“I learned never to empty the well of my writing, but always to stop when there was still something there in the deep part of the well.”
— Ernest Hemingway,
A Moveable Feast
The legendary music producer, Rick Rubin, has worked with many of the greatest artists we know — Johnny Cash, Tom Petty, the Red Hot Chili Peppers, Linkin Park, Adele — the list goes on and on.
And with many of the artists he has worked with, his guidance played a key role in helping them create their finest albums, as he would challenge them to tap into the emotional essence of what they were trying to convey in their music.
But Rubin has learned just as much from the artists he’s worked with, as they have from him.
He could recall a time when he was younger and much more restless. He was working with the iconic Australian rock band, AC/DC, who, by then, had already amassed over two decades of experience in the industry.

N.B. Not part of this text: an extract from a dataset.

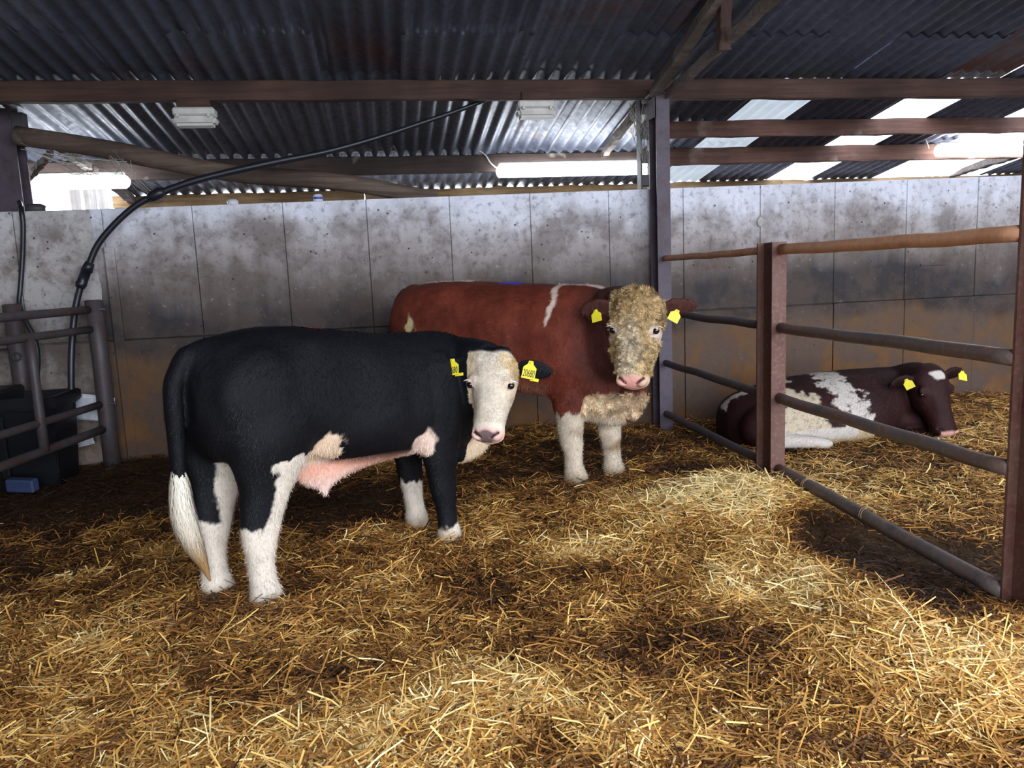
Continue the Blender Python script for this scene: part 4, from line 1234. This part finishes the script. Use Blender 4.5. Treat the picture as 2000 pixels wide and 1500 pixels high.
for sg, dz in ((-1, -.08), (1, .10)):
    b = HR.P(.13, sg * .22, -.12)
    lofts.append(ear_loft(b, HR.s * sg + HR.n * (.05 if sg < 0 else -.25) + np.array([0, 0, dz]), np.array([0, 0, 1.]) + HR.n * .45, .255, .155 if sg < 0 else .12, .028))
lofts.append(head_ball(HR, .03, 0, -.07, .12, .20, .14))
me = grow('bull', lofts, .0095, 5)
V = coords(me); ht, hs, hn = HR.loc(V)
wt = (1 - smooth(-.35, -.05, ht) * smooth(.9, .5, np.abs(hs)) * smooth(-1.1, -.7, hn)) * smooth(.32, .55, V[:, 2])
V = relax(me, V, wt, 40)
me.vertices.foreach_set('co', V.reshape(-1).astype(np.float32)); me.update()
V = dents(V, normals(me), [((.62, -.33, 1.16), (.15, .14, .16), -.022), ((1.08, -.33, 1.0), (.08, .14, .26), -.016), ((1.36, -.28, .92), (.16, .14, .2), .02), ((1.6, -.2, .86), (.07, .1, .14), -.014), ((.38, -.24, 1.37), (.08, .07, .06), .016), ((.2, -.3, .98), (.2, .14, .2), .018)])
V = muzzle_shape(HR, V); ht, hs, hn = HR.loc(V); N = normals(me)
inhead = (ht > -.3) & (ht < 1.2) & (np.abs(hs) < .40) & (hn > -.5) & (hn < .35)
curl = fbm(V, 34, 14, 2)
V += N * (fbm(V, 3.0, 6) * .008 + fbm(V, 16, 7, 2) * .003)[:, None]
V += N * (np.abs(curl) * .012 * inhead * smooth(.86, .72, ht) * (hn > -.3))[:, None]
me.vertices.foreach_set('co', V.reshape(-1).astype(np.float32)); me.update()
x, y, z = V.T
jag = 1.6 * fbm(V * np.array([1, 1, .55]), 22, 18, 4); soft = fbm(V, 5, 19, 3)
col = np.tile(np.array([.150, .031, .017]), (len(V), 1)) * (1 + .45 * soft[:, None] + .3 * fbm(V * np.array([1, 1, .4]), 26, 23, 2)[:, None])
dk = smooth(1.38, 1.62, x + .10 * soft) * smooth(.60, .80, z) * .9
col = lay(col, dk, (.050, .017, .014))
col = lay(col, smooth(-.10, -.22, x) * smooth(1.25, 1.1, z) * .6, (.05, .02, .016))
top = 1.40
cr = (.66, .50, .42)
col = lay(col, smooth(-.012, .012, .055 + .03 * jag - np.abs(y)) * (N[:, 2] > .5) * (x > .05) * (x < .50) * (z > 1.3), cr)
col = lay(col, smooth(-.012, .012, .05 + .03 * jag - np.abs(y)) * (N[:, 2] > .4) * (x > 1.25) * (x < 1.66) * (z > 1.28), cr)
xs_ = 1.27 + .025 * np.sin(z * 16) + .10 * (1.35 - z)
col = lay(col, smooth(-.010, .012, .020 + .020 * jag - np.abs(x - xs_) - .05 * smooth(1.2, 1.05, z)) * (z > 1.06) * (y < .05), cr)
col = lay(col, smooth(-.012, .012, .055 + .045 * jag - np.hypot((x - .11) * (1 + .8 * smooth(1.1, 1.2, z)), (z - 1.13) * .8)) * (y < 0), (.62, .50, .26))
# legs
col = lay(col, smooth(-.012, .012, .50 + .05 * jag - z) * (x > 1.1) * (x < 1.75) * (np.abs(y) < .26), (.58, .48, .37))
col = lay(col, smooth(-.012, .012, .30 + .05 * jag - z) * (x < .4), (.6, .5, .4))
col = lay(col, smooth(-.1, .35, soft) * smooth(.16, .22, z) * smooth(.42, .33, z) * (x > 1.1) * .85, (.22, .13, .06))
col = lay(col, smooth(.10, .02, z) * .6, (.30, .19, .09))
bris = smooth(-.012, .012, .665 + .05 * jag - z) * smooth(-.01, .01, x - 1.43 + .05 * jag) * (z > .36) * (np.abs(y) < .17) * smooth(.02, -.01, .48 - z)
col = lay(col, bris, (.74, .54, .34))
col = lay(col, bris * smooth(.1, .5, soft) * .5, (.25, .12, .06))
col = lay(col, (belly_ := smooth(.4, .8, -N[:, 2])) * (x < 1.3) * (z < .75) * (z > .5) * .6, (.35, .16, .10))
# marker paint and a ring of white on the back
col = lay(col, ((np.abs(x - .86 - .03 * jag) < .085) & (np.abs(y + .01) < .07) & (z > 1.34)).astype(float), (.03, .05, .55))
# head
face = inhead * smooth(-.02, .03, hn + .30 + .03 * jag) * smooth(-.10, -.06, ht) * (np.abs(hs) < .30)
face = np.maximum(face, inhead * smooth(.50, .58, ht) * (hn > -.40) * (np.abs(hs) < .26))
fc = np.tile(np.array([.74, .60, .42]), (len(V), 1))
blaze = smooth(.16, .04, np.abs(hs + .02 + .05 * soft)) * smooth(.15, .45, ht)
fc = lay(fc, (1 - blaze) * .8, (.50, .33, .135))
fc = lay(fc, smooth(.45, .1, ht) * smooth(-.3, .3, curl) * .55, (.34, .20, .08))
fc = lay(fc, smooth(.0, .6, -curl) * .2, (.28, .17, .07))
fc = lay(fc, smooth(.2, .27, np.abs(hs)) * smooth(.2, .5, ht) * .5, (.34, .24, .09))
fc = lay(fc, np.exp(-((ht - .41) / .06) ** 2 - ((np.abs(hs) - .215) / .05) ** 2) * .9, (.76, .62, .57))
col = col * (1 - face[:, None]) + fc * face[:, None]
ears = inhead & (np.abs(hs) > .26) & (ht < .35)
pad = smooth(.025, -.01, np.abs(hs) - .105 - .75 * np.clip(.962 - ht, 0, 1)) * smooth(.87, .90, ht + .015 * np.cos(hs * 30)) * (hn > -.13) * inhead
col = lay(col, smooth(.86, .92, ht) * (hn > -.22) * inhead * .8, (.66, .47, .36))
col = lay(col, pad * .95, (.78, .38, .32))
for sg in (-1, 1):
    nos = nostril(ht, hs, sg) * (hn > -.2) * inhead
    col = lay(col, smooth(.35, .75, nos), (.10, .03, .025))
earhole = np.zeros(len(V))
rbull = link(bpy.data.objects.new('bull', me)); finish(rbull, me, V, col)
heading(rbull, rp, rd)
props(rbull, 'large red-brown bull with cream curly face, standing behind the black bull', 'bull')
for sg in (-1, 1): eye_part(rbull, HR, .390, sg * .232, -.030, .0235)
hair_mesh('coat_hair', rbull, me, col, ~inhead & (z > .5), 34000, .028, .0022, flowback, .28, .45, 61)
hair_mesh('leg_hair', rbull, me, col, ~inhead & (z < .72) & (x > 1.0), 14000, .026, .0022, lambda P: np.tile(np.array([-.1, 0, -1.0]), (len(P), 1)), .35, .4, 62)
hair_mesh('face_curls', rbull, me, col, (face > .5) & (ht < .86) & (np.hypot((ht - .40) * 1.0, np.abs(hs) - .222) > .062), 22000, .026, .0026, lambda P: np.tile(HR.t, (len(P), 1)), .42, .6, 63, 'hair', 430)
hair_mesh('brisket_curls', rbull, me, col, (bris > .5) & ~inhead, 6000, .034, .0028, lambda P: np.tile(np.array([.1, 0, -1.0]), (len(P), 1)), .4, .5, 64, 'hair', 90)
tag_part(rbull, HR.P(.25, -.405, .06), HR.n + HR.s * -.2, .068, .080, .25, None, False)
tag_part(rbull, HR.P(.235, .435, .02), HR.n + HR.s * .5, .070, .080, -.55, None, False)
c = atD(1050, 563, 6.0)
# ------------------------------------------------------------------ the cow lying in the next pen
cp = np.array([2.72, 5.98]); cd = np.array([1.0, -.02]); cd /= np.linalg.norm(cd)
HC = Head(tolocal(atD(1818, 714, 6.2), cp, cd), dirlocal((-.06, -1.0), cd), math.radians(24), .575, math.radians(-3))
lofts = [loft_trunk([(-.02, 0, .30, .02, .12, .0), (.06, 0, .38, -.04, .26, .1), (.22, 0, .44, -.06, .36, .15), (.48, 0, .50, -.06, .41, .2), (.80, 0, .535, -.06, .44, .2), (1.10, 0, .55, -.06, .43, .18),
                     (1.35, 0, .555, -.05, .36, .1), (1.55, 0, .55, -.02, .28, .0), (1.70, -.02, .51, .05, .18, .0)])]
nb = HC.P(.16, 0, -.2)
lofts.append(loft_path([(1.35, 0, .30, .26, .24), (1.55, -.02, .33, .22, .23), *[tuple(np.array((1.62, -.04, .35)) * (1 - q) + nb * q) + (w, h) for q, w, h in ((.4, .18, .21), (.75, .15, .18), (1.0, .12, .14))]]))
lofts += head_lofts(HC, .6)
lofts.append(ball((.34, -.30, .18), (.33, .17, .21)))
lofts.append(loft_path([(.18, -.42, .10, .075, .08), (.36, -.49, .09, .06, .062), (.48, -.52, .085, .052, .052), (.60, -.52, .065, .05, .045), (.68, -.51, .05, .03, .03)]))
lofts.append(loft_path([(1.38, -.24, .16, .10, .10), (1.58, -.30, .12, .085, .085), (1.74, -.33, .085, .07, .065), (1.62, -.37, .05, .055, .05), (1.42, -.38, .045, .045, .04)]))
lofts.append(loft_path([(1.70, -.05, .12, .06, .06), (1.86, -.14, .09, .06, .055), (1.90, -.18, .05, .05, .05)]))
for sg, dz in ((-1, -.05), (1, .05)):
    lofts.append(ear_loft(HC.P(.13, sg * .21, -.12), HC.s * sg + HC.n * -.1 + np.array([0, 0, dz]), np.array([0, 0, 1.]) + HC.n * .4, .215, .12, .028))
me = grow('cow', lofts, .011, 5)
V = coords(me); ht, hs, hn = HC.loc(V)
V = relax(me, V, 1 - .8 * smooth(-.35, -.05, ht) * smooth(.9, .5, np.abs(hs)) * smooth(-1.1, -.7, hn), 14)
V = muzzle_shape(HC, V); V += normals(me) * (fbm(V, 3.0, 66) * .008)[:, None]
me.vertices.foreach_set('co', V.reshape(-1).astype(np.float32)); me.update()
x, y, z = V.T; N = normals(me); ht, hs, hn = HC.loc(V)
inhead = (ht > -.3) & (ht < 1.2) & (np.abs(hs) < .45) & (hn > -.55) & (hn < .3)
jag = 1.5 * fbm(V, 17, 71, 5); soft = fbm(V, 6, 72, 3)
col = np.tile(np.array([.021, .0055, .005]), (len(V), 1)) * (1 + .5 * soft[:, None])
wh = (.52, .46, .41)
roan = smooth(.05, .35, fbm(V, 42, 75, 3))
base_ = col.copy()
col = lay(col, smooth(-.02, .02, .125 + .12 * jag + .05 * soft - np.abs(x - .88 - .20 * (.45 - z))) * (z > .12) * (x < 1.4), wh)
col = lay(col, smooth(-.02, .02, .21 + .10 * jag + .06 * soft - np.hypot(x - .48, (z - .22) * .8)) * (y < .1), (.50, .41, .30))
col = lay(col, smooth(-.02, .02, .15 + .05 * jag - z) * (x > .5) * (x < 1.12), (.48, .36, .22))
edge_ = smooth(.10, .0, np.abs(.125 + .12 * jag - np.abs(x - .88 - .20 * (.45 - z)))) + .25
col = lay(col, np.clip(roan * edge_, 0, .9) * (z > .1), (.05, .016, .013))
col = lay(col, smooth(-.02, .02, .05 + .07 * jag - np.abs(y)) * (N[:, 2] > .3) * (x < .45), wh)
legm = (y < -.42) & (z < .16) & (x > .15) & (x < .95)
col = lay(col, legm * smooth(-.01, .01, z - .045 + .03 * jag), wh)
col = lay(col, (x > 1.78) * (z < .14) * (~inhead), (.55, .45, .35))
col = lay(col, inhead * smooth(-.01, .015, .075 + .04 * jag - np.hypot(ht - .15, (hs - .02) * .7)) * (hn > -.1), wh)
col = lay(col, inhead * smooth(.93, .96, ht) * (hn > -.16) * (hs > -.12), (.56, .30, .25))
cow = link(bpy.data.objects.new('cow', me)); finish(cow, me, V, col)
heading(cow, cp, cd)
props(cow, 'dark red and white cow lying on straw behind the pen fence', 'cow')
for sg in (-1, 1): eye_part(cow, HC, .39, sg * .222, -.045, .019, False)
hair_mesh('coat_hair', cow, me, col, ~inhead & (y < .25), 16000, .026, .0026, lambda P: np.tile(np.array([-.5, 0, -.8]), (len(P), 1)), .22, .3, 81)
tag_part(cow, HC.P(.23, -.42, .03), HC.n + HC.s * -.6, .070, .085, .5, None, False)
tag_part(cow, HC.P(.20, .40, .03), HC.n + HC.s * .1, .075, .080, -.25, None, False)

It was a frustrating experience for Rubin, as the band spent much of their time in the studio doing nothing but drinking coffee and smoking. One thought often crept into Rubin’s head, “Why are we not playing?”
He would glare at the band and point at his watch. The rhythm guitarist, Malcolm Young, who was the boss and brains of the band, would hold up his cigarette and tell him, “Alright, let me finish my cigarette.”
And they still wouldn’t play for another hour.
What Rubin didn’t understand at the time was that AC/DC knew precisely what they were doing. To them, writing and recording music was like a sprint. You can’t fill your entire day with a hundred sprints and expect the outcome to be good. But if you were to do just a few sprints where you are totally focused, the outcome would be of much greater quality.
That’s what AC/DC did. They would put their whole being into one session, and afterwards, they would just chill, drink coffee and smoke cigarettes. They would repeat this cycle one or two more times, and then call it a day.
In other creative endeavors that are especially long and intense like writing, it’s not unusual for artists to work in similar sprints. Great writers, including Haruki Murakami, Stephen King, and Ernest Hemingway, are known to spend a few hours of uninterrupted writing in the morning, and then spend the rest of the day attending to other commitments, exercising, reading, or just chilling.
Hemingway, in particular, often shared how he would stop writing when his creative juices were still flowing, allowing his subconscious to piece everything together for the next session. As he wrote in one of his letters: “The best way is always to stop when you are going good and when you know what will happen next. If you do that every day when you are writing a novel, you will never be stuck.”
Let’s try something new from now on. Instead of overexerting yourself with long hours of inconsistent work, try working in intense short bursts, where you’re focusing every iota of your being — and then spending the rest of that time sitting on your ass.
“The art life is a great life,” as the late filmmaker David Lynch once said. “It’s coffee and cigarettes.”